Ein einzelner Raspberry Pi von heute für 70 Euro würde den ganzen Laden von damals in jeder Hinsicht locker abhängen. Gibt’s bis 8GB RAM, das Tausendfache (wenn gerade mal erhältlich), auch von der Frequenz (unter Berücksichtigung der Zahl der Kerne) das rund Tausendfache, Speicherkapazität gerne mal 64 GB auf einer Billig-SSD-Karte im 10-Euro-Bereich, also das ungefähr 50.000-Fache, und trotzdem kann man daraus nicht folgern, dass der Bedarf durch schlechte Software aufgebläht wäre. weil man damit eben ganz andere Dinge macht. Das Ding kann Bilder anzeigen oder Videos abspielen, was alle unsere Sun-Workstations von damals, und damals immerhin am oberen Ende dessen, was zu kriegen war, konnten.
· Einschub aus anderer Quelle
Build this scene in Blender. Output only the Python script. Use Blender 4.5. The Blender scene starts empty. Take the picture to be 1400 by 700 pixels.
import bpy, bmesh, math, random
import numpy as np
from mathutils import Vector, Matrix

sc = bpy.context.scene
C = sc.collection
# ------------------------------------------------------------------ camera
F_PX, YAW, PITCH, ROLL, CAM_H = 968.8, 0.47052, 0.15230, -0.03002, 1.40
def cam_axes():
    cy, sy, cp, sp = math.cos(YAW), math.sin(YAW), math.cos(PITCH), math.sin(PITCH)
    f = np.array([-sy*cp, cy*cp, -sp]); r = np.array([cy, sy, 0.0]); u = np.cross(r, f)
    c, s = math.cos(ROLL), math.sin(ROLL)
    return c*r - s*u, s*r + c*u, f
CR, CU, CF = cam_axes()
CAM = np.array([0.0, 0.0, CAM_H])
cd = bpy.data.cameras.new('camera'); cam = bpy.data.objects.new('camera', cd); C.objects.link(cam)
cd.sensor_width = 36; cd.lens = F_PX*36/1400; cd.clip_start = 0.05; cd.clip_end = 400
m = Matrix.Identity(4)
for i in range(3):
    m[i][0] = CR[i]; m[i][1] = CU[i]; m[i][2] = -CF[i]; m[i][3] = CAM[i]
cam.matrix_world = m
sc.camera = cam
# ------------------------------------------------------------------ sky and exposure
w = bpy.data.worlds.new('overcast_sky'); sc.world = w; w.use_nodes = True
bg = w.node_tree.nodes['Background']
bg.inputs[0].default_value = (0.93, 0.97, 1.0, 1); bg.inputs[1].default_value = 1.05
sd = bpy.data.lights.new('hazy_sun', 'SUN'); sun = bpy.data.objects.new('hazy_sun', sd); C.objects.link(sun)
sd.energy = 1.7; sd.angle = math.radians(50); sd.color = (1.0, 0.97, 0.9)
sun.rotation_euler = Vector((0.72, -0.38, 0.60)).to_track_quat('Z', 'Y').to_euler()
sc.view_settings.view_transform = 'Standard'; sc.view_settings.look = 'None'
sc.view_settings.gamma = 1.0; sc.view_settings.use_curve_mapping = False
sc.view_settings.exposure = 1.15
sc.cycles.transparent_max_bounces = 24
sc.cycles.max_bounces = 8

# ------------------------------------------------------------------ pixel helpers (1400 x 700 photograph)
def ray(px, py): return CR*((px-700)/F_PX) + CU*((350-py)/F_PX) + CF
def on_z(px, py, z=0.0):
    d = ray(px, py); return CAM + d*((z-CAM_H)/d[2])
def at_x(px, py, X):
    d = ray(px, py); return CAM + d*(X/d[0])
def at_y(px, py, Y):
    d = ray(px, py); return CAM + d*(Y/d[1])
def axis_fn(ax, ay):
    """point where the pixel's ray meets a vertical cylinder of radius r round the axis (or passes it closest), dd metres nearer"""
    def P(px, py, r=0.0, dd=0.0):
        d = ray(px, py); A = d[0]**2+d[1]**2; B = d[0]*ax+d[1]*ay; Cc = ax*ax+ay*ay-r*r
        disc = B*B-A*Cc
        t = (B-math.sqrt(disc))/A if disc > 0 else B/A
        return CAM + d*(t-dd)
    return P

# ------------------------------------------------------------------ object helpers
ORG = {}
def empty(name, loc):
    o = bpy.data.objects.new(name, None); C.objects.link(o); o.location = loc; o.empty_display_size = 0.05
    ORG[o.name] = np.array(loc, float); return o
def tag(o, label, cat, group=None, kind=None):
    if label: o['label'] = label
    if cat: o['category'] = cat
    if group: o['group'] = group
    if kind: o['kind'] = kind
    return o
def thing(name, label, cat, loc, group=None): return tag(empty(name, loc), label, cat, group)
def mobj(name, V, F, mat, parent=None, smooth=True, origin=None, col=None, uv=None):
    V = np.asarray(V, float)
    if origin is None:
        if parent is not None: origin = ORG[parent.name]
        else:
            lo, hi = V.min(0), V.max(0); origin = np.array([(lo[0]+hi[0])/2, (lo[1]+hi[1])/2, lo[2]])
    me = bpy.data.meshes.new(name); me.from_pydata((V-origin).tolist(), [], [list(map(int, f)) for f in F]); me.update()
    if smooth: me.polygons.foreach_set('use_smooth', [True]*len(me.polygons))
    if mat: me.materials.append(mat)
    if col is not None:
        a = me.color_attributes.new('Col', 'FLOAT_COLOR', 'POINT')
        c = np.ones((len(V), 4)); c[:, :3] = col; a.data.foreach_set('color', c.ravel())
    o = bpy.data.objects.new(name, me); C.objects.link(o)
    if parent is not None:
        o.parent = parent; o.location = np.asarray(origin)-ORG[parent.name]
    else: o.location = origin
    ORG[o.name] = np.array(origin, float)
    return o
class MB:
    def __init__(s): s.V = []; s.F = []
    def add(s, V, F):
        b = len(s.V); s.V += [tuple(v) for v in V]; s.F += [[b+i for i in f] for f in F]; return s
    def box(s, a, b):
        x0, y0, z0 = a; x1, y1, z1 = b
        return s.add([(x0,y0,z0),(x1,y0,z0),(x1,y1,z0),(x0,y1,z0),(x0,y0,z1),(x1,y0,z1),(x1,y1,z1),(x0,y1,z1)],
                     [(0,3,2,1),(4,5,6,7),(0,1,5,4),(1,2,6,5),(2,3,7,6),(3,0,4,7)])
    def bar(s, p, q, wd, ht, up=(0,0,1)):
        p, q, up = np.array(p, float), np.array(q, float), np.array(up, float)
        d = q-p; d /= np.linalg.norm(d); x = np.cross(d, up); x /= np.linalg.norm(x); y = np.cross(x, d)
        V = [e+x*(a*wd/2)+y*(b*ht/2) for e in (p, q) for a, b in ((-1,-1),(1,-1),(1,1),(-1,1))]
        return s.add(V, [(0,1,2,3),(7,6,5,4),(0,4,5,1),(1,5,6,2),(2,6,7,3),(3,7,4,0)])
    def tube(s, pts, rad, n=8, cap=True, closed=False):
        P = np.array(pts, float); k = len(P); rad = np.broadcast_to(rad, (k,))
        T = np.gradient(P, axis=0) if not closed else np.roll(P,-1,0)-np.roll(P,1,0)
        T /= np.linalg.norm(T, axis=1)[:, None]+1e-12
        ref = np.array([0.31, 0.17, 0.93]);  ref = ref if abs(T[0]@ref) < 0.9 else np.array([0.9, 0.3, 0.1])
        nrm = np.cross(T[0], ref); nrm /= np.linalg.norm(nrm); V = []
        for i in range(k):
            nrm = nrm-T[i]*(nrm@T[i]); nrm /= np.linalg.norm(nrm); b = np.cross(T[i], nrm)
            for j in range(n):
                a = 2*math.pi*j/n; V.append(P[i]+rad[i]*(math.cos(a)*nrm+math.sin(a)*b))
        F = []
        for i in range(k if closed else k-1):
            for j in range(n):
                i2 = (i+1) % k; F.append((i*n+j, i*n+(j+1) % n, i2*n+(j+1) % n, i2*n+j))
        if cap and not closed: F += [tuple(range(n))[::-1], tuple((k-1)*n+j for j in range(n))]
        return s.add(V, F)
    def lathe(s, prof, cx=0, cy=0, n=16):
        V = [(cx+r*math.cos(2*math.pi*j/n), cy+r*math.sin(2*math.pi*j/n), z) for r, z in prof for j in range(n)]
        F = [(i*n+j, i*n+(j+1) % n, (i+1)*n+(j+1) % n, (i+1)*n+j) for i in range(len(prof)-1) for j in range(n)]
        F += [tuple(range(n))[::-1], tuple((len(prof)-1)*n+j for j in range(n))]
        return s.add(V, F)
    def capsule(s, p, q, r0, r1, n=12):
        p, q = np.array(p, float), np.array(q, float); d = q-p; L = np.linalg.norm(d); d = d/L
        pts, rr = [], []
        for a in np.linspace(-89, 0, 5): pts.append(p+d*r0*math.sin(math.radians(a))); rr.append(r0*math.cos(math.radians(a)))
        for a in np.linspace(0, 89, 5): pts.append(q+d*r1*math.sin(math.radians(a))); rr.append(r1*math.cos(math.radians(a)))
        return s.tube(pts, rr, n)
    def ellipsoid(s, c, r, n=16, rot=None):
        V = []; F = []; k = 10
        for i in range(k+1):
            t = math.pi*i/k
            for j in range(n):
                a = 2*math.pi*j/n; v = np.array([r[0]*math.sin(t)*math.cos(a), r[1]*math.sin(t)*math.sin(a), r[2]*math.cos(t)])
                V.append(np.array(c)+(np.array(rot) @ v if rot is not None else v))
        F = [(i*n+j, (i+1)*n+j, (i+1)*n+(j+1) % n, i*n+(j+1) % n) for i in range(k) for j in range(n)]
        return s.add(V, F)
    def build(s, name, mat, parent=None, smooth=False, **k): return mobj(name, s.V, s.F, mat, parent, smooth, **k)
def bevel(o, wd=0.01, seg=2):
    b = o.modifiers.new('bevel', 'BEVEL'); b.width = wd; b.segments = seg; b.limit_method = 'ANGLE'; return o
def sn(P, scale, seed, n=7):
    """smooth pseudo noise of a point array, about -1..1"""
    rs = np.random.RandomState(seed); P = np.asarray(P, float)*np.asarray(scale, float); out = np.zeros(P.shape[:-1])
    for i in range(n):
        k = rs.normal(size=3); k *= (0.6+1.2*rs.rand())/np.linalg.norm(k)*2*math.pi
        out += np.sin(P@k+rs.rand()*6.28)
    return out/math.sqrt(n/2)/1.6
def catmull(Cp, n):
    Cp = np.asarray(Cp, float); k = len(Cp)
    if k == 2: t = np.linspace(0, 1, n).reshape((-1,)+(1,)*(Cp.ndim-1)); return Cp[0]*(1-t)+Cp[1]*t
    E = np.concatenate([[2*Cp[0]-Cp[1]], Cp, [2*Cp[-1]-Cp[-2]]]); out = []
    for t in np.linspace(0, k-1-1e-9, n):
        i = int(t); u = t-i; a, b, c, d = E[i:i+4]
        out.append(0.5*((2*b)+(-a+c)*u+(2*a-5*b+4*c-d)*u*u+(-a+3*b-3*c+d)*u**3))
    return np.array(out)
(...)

Meine erste Digitalkamera habe ich 1999 auf einer Reise eingesetzt. Das war eine 1-Megapixel-Kamera, und weil Speicher so teuer war, musste ich mir noch sehr überlegen, was mir ein Foto wert war, und meist noch auf 0,25-Megapixel runterschalten. Heute trage ich Kameras mit 20, 40 oder mehr Megapixeln herum, schon im Handy, kann sogar Videos aufnehmen in 4K, und der verfügbare Speicher begrenzt mich nicht. Im Bordgepäck im Flieger, sogar im Handy habe ich mehr Speicherkapazität als ein ganzes Rechenzentrum vor 20 Jahren. Aber nicht, weil die Software so schlecht geworden ist, sondern weil ich jede Menge Fotos, Videos, Podcasts speichere. Mein Speicherbedarf wächst immer mehr, aber ich habe festgestellt, dass eine Art Not-Backup, in dem ich alles außer Videos speichere, immer noch eine überschaubare Größe hat, obwohl auch Musik und PDF-Dateien heute viel Platz einnehmen.
Und das muss man fairerweise einfach berücksichtigen, dass wir heute ganz andere Sachen machen als damals.
Wer hätte geglaubt, dass man heute auf dem Handy Kinofilme speichern und ansehen kann? Hunderte sogar. Und das noch in höherer Auflösung als die Kinos damals waren? Mehrsprachig?
Dass Leute heute Dokumentationssendungen ohne mit der Wimper zu zucken als Mail-Anhang verschicken?